Most contracts from the Niger Delta Development Commission were awarded to National Assembly members, the Minister of Niger Delta Affairs, Godswill Akpabio said Monday before the House of Representatives Committee on NDDC probing the commission based on an allegation of ₦80.5 billion in irregular expenditures. Akpabio, who had been invited by the lawmakers on Friday to defend his actions as Minister of Niger Delta Affairs and shed more light on financial misappropriation within the NDDC, was being questioned by members of the committee in a public hearing. The committee also summoned the acting Managing Director of the NDDC, Kemebradikumo Pondei, and the Managing Director of AHR Global Service among others. The Head, Directorate of Research and Programmes, Act for Positive Transformation Initiative, NGO, Johnson Kolawole, had accused the Interim Management Committee of the NDDC of gross abuse of budget implementation process. He said that the IMC had expended over ₦80 billion between January 2020 and May 2020 as against the ₦22 billion repeatedly portrayed by the IMC. The 2019 Appropriation Act as passed by the National Assembly, according to Kolawole, provided for some emergency projects across the state in the region with an additional ₦800 million as emergency contingency sum. He added that the IMC has spent ₦20 billion on emergency road repairs; there are fraudulent cases of contract inflation and non-implementation. Kolawale alleged that money meant for students on scholarship abroad was being diverted into a private account of the IMC. Meanwhile, former acting Managing Director NDDC, Joy Nunih, told the committee that only N8 billion of the said ₦81.5 billion spent between October 2019 to May 2020 was spent under her watch as Akpabio predicted her to abuse processes and to engage in financial recklessness. She said that she prepared documents for the forensic audit mandated by President Muhammadu Buhari before she was forced out of office. Nunieh said this when she appeared before the house of representatives committee on NDDC, testifying on the alleged misappropriation of funds in the agency. Nunieh was meant to testify on Thursday before the committee but some police officers prevented her from leaving her residence in Rivers state. It took the intervention of Nyesom Wike, Rivers governor, to get her out of the siege.

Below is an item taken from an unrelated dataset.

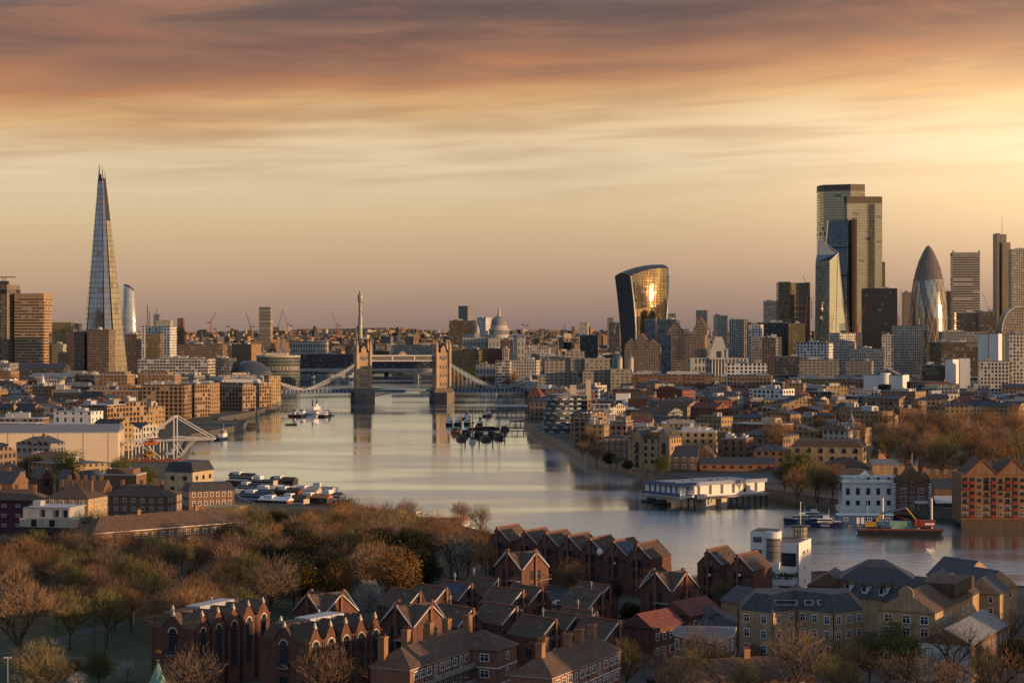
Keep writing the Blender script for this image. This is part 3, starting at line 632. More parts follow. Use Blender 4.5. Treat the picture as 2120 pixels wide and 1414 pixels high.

At least 16 people, including a police officer, were feared killed by unknown gunmen during an attack on Kaura LGA, Kaduna State on Sunday, residents have said. The Kaduna police spokesperson, Muhammad Jalinge, confirmed that the attack occurred at Kukum Daji community, but said the police are yet to ascertain the actual number of casualties. However, residents said Sabon Gari Manchok, also in Kaura council area was also attacked by the gunmen who reportedly killed about 16 people and left many others injured. A resident said the attackers stormed their communities on motorcycles around 2030 hours, shooting sporadically during a wedding event. Meanwhile, the state’s commissioner for internal security, Samuel Aruwan, told BBC Hausa Monday afternoon that the attack was a crime against humanity.